Bruce Manning Metzger (1914-2007)


Bruce M. Metzger (1914-2007)Today the world of New Testament scholarship mourns the passing of a true giant in that field, Dr. Bruce Metzger. He died yesterday at the age of 93. He was a translator of Scripture and a prolific author of significant scholarly texts. He made important contributions to our understandings of the canon of Scripture, its content, and its background. But he will go down in history for his vast labors in the unglamorous but essential field of the textual criticism of the New Testament.

Detailed discussions about which variant manuscript reading for a given biblical text should be considered authentic do not tend to draw huge crowds. And it’s difficult to imagine anyone spending long hours poring over hundreds of ancient manuscripts and the data concerning them to determine whether there is more support for τῶν λόγων τούτων (“these words”), τῶν λόγων αὐτοῦ (“his words”), αὐτοῦ τῶν λόγων τούτων (“these words of his”), or one of six other choices to be found within the manuscript evidence for John 7:40. But not only did Metzger spend a large portion of his life doing just that, he actually recorded and published the rationale behind each of the hundreds of textual choices made by the editorial committee for the United Bible Societies‘ Greek New Testament.
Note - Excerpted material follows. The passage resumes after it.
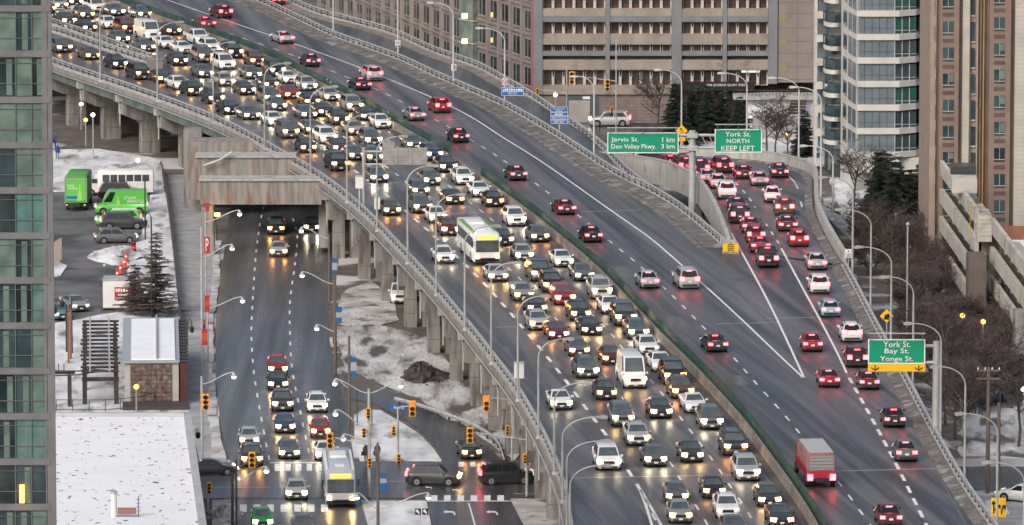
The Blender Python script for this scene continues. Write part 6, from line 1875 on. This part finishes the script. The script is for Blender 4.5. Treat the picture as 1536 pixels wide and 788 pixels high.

A Textual Commentary on the Greek New Testament, pages 186-187The list of books that I would never want to be without is not very long, but Bruce Metzger’s A Textual Commentary on the Greek New Testament, 2nd edition, (Stuttgart, Germany: United Bible Societies, 1994), occupies a prominent place on it. Often I find myself needing more textual information than I can find in the critical apparatus of my Greek New Testament, or in a standard commentary, and when I do I inevitably find myself reaching for this gold mine of information. If this amazing book had been the only work Metzger had ever produced it would have earned him the undying gratitude of New Testament scholars for decades to come. But he left us so much more.